Selfie-Capture Dynamics as an Auxiliary Signal Against Deepfakes and Injection Attacks for Mobile Identity Verification

Authors: Erkka Rantahalvari, Olli Silvén, Zinelabidine Boulkenafet, Constantino Álvarez Casado

Published: 2026-04-30 20:46:18+00:00

Comment: 12 pages, 5 figures, 8 tables, 51 references, conference

AI Summary

This paper explores the use of passive motion traces captured during mobile selfie verification as an auxiliary signal to combat deepfakes and injection attacks in remote identity verification (RIdV). The authors introduce CanSelfie, a multi-sensor dataset, and benchmark various time-series classifiers and anomaly detectors for spoof screening and user verification. Their findings indicate that short selfie-capture motion dynamics contain measurable spoof-related and identity-related information, providing a low-friction complementary evidence channel.

Abstract

Mobile remote identity verification (RIdV) systems are exposed to attacks that manipulate or replace the facial video stream, including presentation attacks, real-time deepfakes, and video injection. Recent European requirements, including ETSI TS 119 461 and CEN/TS 18099, motivate complementary evidence channels beyond camera-based presentation-attack detection. This paper investigates whether passive motion traces recorded during selfie capture provide auxiliary evidence for spoof screening and user verification. We introduce CanSelfie, a dataset of 375 bona fide multi-sensor sequences collected at 50\\,Hz from 30 participants using a commercial mobile RIdV application, together with stationary, handheld, and temporally shifted attack-proxy scenarios.

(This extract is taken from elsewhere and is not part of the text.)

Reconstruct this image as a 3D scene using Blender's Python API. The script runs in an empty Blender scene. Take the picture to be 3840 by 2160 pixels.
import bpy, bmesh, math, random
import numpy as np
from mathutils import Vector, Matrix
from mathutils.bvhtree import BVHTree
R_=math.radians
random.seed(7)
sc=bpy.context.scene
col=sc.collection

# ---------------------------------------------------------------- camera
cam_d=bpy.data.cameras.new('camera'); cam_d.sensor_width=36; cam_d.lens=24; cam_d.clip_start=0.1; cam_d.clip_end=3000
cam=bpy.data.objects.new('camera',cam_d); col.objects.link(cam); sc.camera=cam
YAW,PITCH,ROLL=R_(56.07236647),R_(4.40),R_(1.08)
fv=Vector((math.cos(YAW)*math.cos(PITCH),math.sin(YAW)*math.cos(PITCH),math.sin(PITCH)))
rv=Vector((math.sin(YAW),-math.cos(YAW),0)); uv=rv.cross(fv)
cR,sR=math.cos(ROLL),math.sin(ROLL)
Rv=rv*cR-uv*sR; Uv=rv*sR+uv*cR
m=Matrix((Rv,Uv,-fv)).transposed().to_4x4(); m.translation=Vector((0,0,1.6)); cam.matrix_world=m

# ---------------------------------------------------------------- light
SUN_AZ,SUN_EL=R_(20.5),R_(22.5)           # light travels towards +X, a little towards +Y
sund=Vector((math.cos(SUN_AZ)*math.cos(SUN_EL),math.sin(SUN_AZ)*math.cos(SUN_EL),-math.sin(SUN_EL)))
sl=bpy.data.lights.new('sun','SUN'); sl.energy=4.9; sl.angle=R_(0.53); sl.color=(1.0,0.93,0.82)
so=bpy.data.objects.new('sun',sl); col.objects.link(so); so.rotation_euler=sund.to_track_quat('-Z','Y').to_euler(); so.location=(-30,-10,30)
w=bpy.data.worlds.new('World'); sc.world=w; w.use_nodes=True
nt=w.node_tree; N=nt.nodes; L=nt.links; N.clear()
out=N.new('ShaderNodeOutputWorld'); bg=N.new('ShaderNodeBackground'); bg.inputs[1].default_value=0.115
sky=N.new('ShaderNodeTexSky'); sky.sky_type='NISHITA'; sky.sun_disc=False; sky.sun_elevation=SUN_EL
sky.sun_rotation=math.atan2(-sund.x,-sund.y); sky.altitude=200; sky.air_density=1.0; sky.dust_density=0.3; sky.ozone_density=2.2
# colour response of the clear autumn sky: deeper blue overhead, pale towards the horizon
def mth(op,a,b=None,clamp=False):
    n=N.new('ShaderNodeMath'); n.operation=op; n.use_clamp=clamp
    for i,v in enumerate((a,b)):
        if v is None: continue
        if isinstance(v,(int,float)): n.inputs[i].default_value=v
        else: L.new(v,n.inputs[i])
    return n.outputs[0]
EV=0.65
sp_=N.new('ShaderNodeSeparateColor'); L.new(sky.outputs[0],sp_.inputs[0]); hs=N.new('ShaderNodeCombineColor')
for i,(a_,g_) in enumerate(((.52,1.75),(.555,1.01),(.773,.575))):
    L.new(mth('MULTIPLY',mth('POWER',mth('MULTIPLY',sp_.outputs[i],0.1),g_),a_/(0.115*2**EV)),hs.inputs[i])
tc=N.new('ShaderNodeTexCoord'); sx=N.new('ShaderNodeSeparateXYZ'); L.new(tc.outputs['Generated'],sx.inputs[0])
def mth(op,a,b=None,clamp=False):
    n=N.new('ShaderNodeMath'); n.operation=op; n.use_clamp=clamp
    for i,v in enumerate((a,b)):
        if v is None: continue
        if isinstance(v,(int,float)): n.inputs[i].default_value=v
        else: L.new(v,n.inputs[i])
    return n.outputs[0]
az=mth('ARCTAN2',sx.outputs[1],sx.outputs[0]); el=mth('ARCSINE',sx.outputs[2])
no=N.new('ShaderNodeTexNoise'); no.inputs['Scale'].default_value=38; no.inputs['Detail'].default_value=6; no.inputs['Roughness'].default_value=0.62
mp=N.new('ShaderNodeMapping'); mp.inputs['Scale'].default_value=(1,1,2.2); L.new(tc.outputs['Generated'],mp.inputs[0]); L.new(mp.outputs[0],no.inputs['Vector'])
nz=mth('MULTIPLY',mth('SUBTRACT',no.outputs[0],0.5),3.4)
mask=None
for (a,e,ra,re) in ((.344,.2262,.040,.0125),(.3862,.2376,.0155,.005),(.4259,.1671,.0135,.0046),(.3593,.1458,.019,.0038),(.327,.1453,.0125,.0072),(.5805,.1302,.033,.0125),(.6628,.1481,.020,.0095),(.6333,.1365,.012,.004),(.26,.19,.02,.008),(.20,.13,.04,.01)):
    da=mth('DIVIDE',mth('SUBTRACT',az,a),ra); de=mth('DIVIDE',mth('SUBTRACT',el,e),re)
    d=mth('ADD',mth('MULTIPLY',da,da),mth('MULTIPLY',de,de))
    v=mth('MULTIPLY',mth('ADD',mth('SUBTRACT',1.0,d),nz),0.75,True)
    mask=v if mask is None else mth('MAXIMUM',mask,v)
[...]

We benchmark 7 multivariate time-series classifiers and 8 whole-series anomaly detectors across sensor configurations and temporal windows. For spoof screening, accelerometer-only ROCKAD obtains 0.00\\% false rejection rate (FRR) and 43.8\\% false acceptance rate (FAR), while QUANT+3-NN obtains the lowest overall FAR of 32.0\\% at 2.37\\% FRR; both reject all stationary attack proxies. For same-device and same-session user verification, WEASEL+MUSE reaches 1.07\\% equal error rate (EER) using 9 sensor channels. The analysis shows that raw accelerometer data, preserving gravity and orientation cues, is the most informative modality, and that closed-set classification accuracy alone does not imply good verification performance because threshold calibration depends on score distributions. The findings suggest that short selfie-capture motion traces contain measurable spoof-related and identity-related information, supporting their use as a low-friction auxiliary signal while also identifying the need for cross-device, cross-session, and real injection-attack evaluation.


Key findings
For spoof screening, ROCKAD achieved 0.00% FRR with 43.8% overall FAR, effectively rejecting all stationary attack proxies. In classification-based user verification, WEASEL+MUSE demonstrated strong performance with a 1.07% Equal Error Rate (EER) using 9 sensor channels. The analysis revealed that raw accelerometer data, preserving gravity and orientation cues, is the most informative modality, and that score calibration is crucial for verification performance beyond closed-set classification accuracy.
Approach
The researchers collected a novel multi-sensor dataset, CanSelfie, comprising bona fide selfie capture sequences and various attack-proxy scenarios (stationary, handheld, and temporally shifted). They benchmarked 7 multivariate time-series classifiers and 8 whole-series anomaly detectors across different sensor configurations and temporal windows. The evaluation focused on genuine-versus-spoof screening, 10-shot one-class user verification, and classification-based user verification using only motion data.
Datasets
CanSelfie
Model(s)
Time Series Classifiers: MR-HYDRA, WEASEL+MUSE, QUANT, r-STSF, RDST, ResNet, catch22. Whole-Series Anomaly Detectors: ROCKAD, Isolation Forest (on raw series), Isolation Forest (on QUANT features), one-class SVM (RBF), Euclidean k-NN, DTW k-NN, QUANT-based k-NN, LSTM autoencoder.